Centralized and decentralized platforms share a common set of threats from motivated malicious users—and require a common set of investments to ensure trustworthy, user-focused outcomes.
Many discussions about social media governance and trust and safety are focused on a small number of centralized, corporate-owned platforms that currently dominate the social media landscape: Meta’s Facebook and Instagram, YouTube, Twitter, Reddit, and a handful of others. The emergence and growth in popularity of federated social media services, like Mastodon and Bluesky, introduces new opportunities, but also significant new risks and complications.
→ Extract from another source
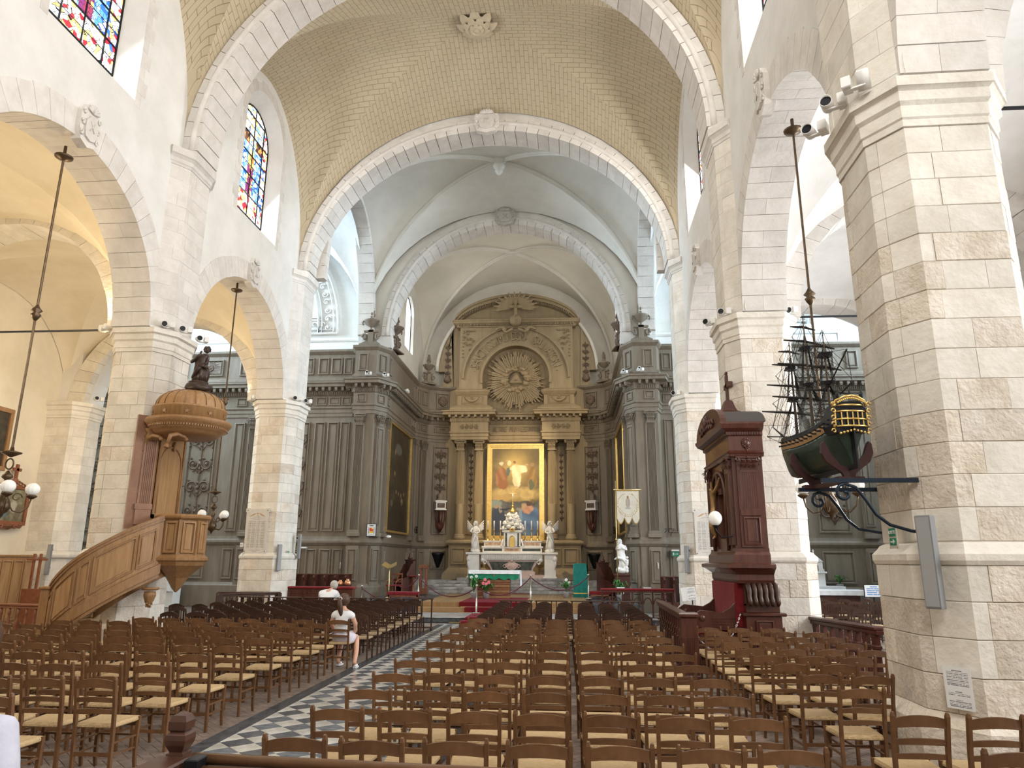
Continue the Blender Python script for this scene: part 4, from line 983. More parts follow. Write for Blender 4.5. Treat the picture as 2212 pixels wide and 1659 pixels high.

This annex offers an assessment of the trust and safety (T&S) capabilities of federated platforms—with a particular focus on their ability to address collective security risks like coordinated manipulation and disinformation.
Centralized and decentralized platforms share a common set of threats from motivated malicious users—and require a common set of investments to ensure trustworthy, user-focused outcomes. Emergent distributed and federated social media platforms offer the promise of alternative governance structures that empower consumers and can help rebuild social media on a foundation of trust. Their decentralized nature enables users to act as hosts or moderators of their own instances, increasing user agency and ownership, and platform interoperability ensures users can engage freely with a wide array of product alternatives without having to sacrifice their content or networks. Unfortunately, they also have many of the same propensities for harmful misuse by malign actors as mainstream platforms, while possessing few, if any, of the hard-won detection and moderation capabilities necessary to stop them. More troublingly, substantial technological, governance, and financial obstacles hinder efforts to develop these necessary functions.
As consumers explore alternatives to mainstream social media platforms, malign actors will migrate along with them—a form of cross-platform regulatory arbitrage that seeks to find and exploit weak links in our collective information ecosystem. Further research and capability building are necessary to avoid the further proliferation of these threats.